### Do this
The listing must be reproduced in full, exactly as it stands.

### Supplied material
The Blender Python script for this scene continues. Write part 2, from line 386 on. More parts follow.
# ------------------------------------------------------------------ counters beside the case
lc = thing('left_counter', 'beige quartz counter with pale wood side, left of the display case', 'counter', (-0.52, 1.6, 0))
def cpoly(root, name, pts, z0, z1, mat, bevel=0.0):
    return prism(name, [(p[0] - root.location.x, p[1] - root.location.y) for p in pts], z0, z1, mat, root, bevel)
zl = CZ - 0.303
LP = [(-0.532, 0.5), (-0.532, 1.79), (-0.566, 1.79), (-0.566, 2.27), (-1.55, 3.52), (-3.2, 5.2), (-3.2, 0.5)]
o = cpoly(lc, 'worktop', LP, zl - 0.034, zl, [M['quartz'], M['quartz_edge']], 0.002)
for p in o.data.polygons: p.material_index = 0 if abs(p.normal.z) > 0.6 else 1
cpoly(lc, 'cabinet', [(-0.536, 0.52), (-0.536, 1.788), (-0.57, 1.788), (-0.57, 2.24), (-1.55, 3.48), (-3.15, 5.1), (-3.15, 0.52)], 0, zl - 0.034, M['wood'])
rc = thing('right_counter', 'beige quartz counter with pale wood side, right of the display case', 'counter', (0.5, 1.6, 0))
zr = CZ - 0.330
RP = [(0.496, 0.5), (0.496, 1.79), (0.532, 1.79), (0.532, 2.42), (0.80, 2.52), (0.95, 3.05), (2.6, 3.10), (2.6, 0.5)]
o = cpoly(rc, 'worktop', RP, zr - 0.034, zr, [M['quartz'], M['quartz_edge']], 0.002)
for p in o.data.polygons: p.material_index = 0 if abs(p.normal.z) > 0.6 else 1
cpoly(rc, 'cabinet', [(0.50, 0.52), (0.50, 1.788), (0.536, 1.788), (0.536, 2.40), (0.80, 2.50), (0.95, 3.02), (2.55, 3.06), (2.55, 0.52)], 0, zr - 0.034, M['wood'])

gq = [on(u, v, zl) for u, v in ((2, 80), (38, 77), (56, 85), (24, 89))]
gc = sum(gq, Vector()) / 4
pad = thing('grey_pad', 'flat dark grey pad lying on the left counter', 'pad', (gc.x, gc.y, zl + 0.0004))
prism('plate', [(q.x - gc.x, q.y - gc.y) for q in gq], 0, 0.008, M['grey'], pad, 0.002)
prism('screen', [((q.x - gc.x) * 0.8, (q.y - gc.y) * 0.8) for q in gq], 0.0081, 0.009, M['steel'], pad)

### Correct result
The Blender Python script for this scene continues. Write part 2, from line 386 on. More parts follow.
# ------------------------------------------------------------------ counters beside the case
lc = thing('left_counter', 'beige quartz counter with pale wood side, left of the display case', 'counter', (-0.52, 1.6, 0))
def cpoly(root, name, pts, z0, z1, mat, bevel=0.0):
    return prism(name, [(p[0] - root.location.x, p[1] - root.location.y) for p in pts], z0, z1, mat, root, bevel)
zl = CZ - 0.303
LP = [(-0.532, 0.5), (-0.532, 1.79), (-0.566, 1.79), (-0.566, 2.27), (-1.55, 3.52), (-3.2, 5.2), (-3.2, 0.5)]
o = cpoly(lc, 'worktop', LP, zl - 0.034, zl, [M['quartz'], M['quartz_edge']], 0.002)
for p in o.data.polygons: p.material_index = 0 if abs(p.normal.z) > 0.6 else 1
cpoly(lc, 'cabinet', [(-0.536, 0.52), (-0.536, 1.788), (-0.57, 1.788), (-0.57, 2.24), (-1.55, 3.48), (-3.15, 5.1), (-3.15, 0.52)], 0, zl - 0.034, M['wood'])
rc = thing('right_counter', 'beige quartz counter with pale wood side, right of the display case', 'counter', (0.5, 1.6, 0))
zr = CZ - 0.330
RP = [(0.496, 0.5), (0.496, 1.79), (0.532, 1.79), (0.532, 2.42), (0.80, 2.52), (0.95, 3.05), (2.6, 3.10), (2.6, 0.5)]
o = cpoly(rc, 'worktop', RP, zr - 0.034, zr, [M['quartz'], M['quartz_edge']], 0.002)
for p in o.data.polygons: p.material_index = 0 if abs(p.normal.z) > 0.6 else 1
cpoly(rc, 'cabinet', [(0.50, 0.52), (0.50, 1.788), (0.536, 1.788), (0.536, 2.40), (0.80, 2.50), (0.95, 3.02), (2.55, 3.06), (2.55, 0.52)], 0, zr - 0.034, M['wood'])

gq = [on(u, v, zl) for u, v in ((2, 80), (38, 77), (56, 85), (24, 89))]
gc = sum(gq, Vector()) / 4
pad = thing('grey_pad', 'flat dark grey pad lying on the left counter', 'pad', (gc.x, gc.y, zl + 0.0004))
prism('plate', [(q.x - gc.x, q.y - gc.y) for q in gq], 0, 0.008, M['grey'], pad, 0.002)
prism('screen', [((q.x - gc.x) * 0.8, (q.y - gc.y) * 0.8) for q in gq], 0.0081, 0.009, M['steel'], pad)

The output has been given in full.